Corporate Communications – Doing God’s Work 2

 Last time, on ‘Doing God’s Work’. A global investment bank – let’s call them Goldman Sachs – breaks the silence of decades and has some of their senior executives interviewed, for a feature piece, by a medium with global reach – let’s call it The Sunday Times (of London). In the course of the interview, we discover that one of the senior executives likes big boats, that all their employees are being paid obscene amounts of money (nothing wrong with that, mind) and that the ultimate boss – let’s call him Lloyd Blankfein – believes he’s ‘doing God’s work’.

The whole thing raised few issues for me. On the one hand, I was impressed that their Corporate Communications head – let’s call him Lucas van Praag – had managed to get the notoriously secretive bank to ‘go public’ (if you like). I think I understood what they were up to – the threat of governments poking their legislative noses into the affairs of the world’s money-machines needed (needs?) to be averted, so what better than to open yourself to the media and demonstrate that, behind the hype and the rumour, you’re simply a business, under the same pressures as other businesses, trying to turn an honest dollar.

On the other hand, I think they (the Corporate Communications advisors) dropped a clanger. Unfortunately – so I thought – this big financial institution didn’t come off terribly well. The big boss wasn’t terribly likeable (and who cares what he’s really like – if he’s going to do media, he needs to pretend that he’s, at the least, human), quotations from employees simply reinforced the preconceptions and, frankly, no-one needs to know that they like big boats. I think we probably assumed that, anyway.

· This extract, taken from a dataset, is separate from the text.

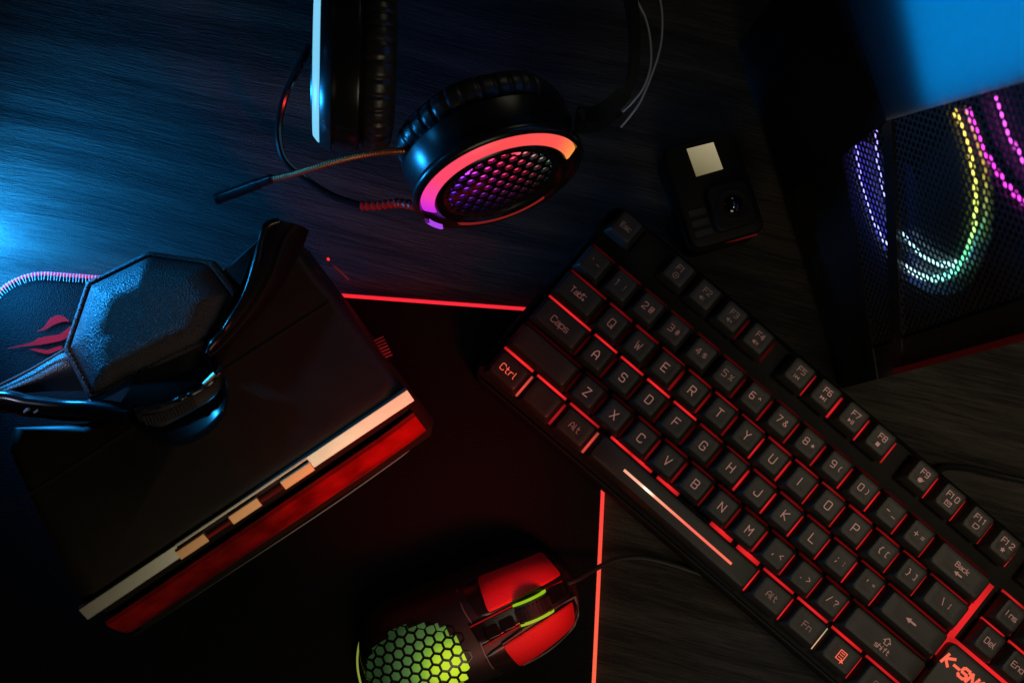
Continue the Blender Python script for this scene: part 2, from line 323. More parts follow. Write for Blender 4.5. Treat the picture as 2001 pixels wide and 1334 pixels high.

And then the ‘doing God’s work’ quotation. Well, I assumed (and when we assume, we make an ‘ass’ out of ‘u’ and ‘me’) (now I feel ill) that this was a joke that fell flat. A throwaway comment, made by a man with not too many social skills. However, this piece, from London’s Evening Standard, tells me otherwise. (Here’s another article, again from the Standard, which showed how they tried to spin it. Oooops.)

And so to today’s lesson, dear blog snorkellers. If you are a corporate communicator, and you are parading your top bods in front of the media, make sure that they are a) trained b) on-message and c) understand that this is not the time for off-the-cuffs. If you cannot tick the boxes against these three points, then do not proceed.

As Goldman Sachs has proved – a bad result is worse than no result at all, and, in their case, may have the opposite effect to the one they were (probably) looking for. Their performance has simply given the world’s media an interest in, and an excuse for, forensically examining everything they do. And guess what? There’s lots to write about.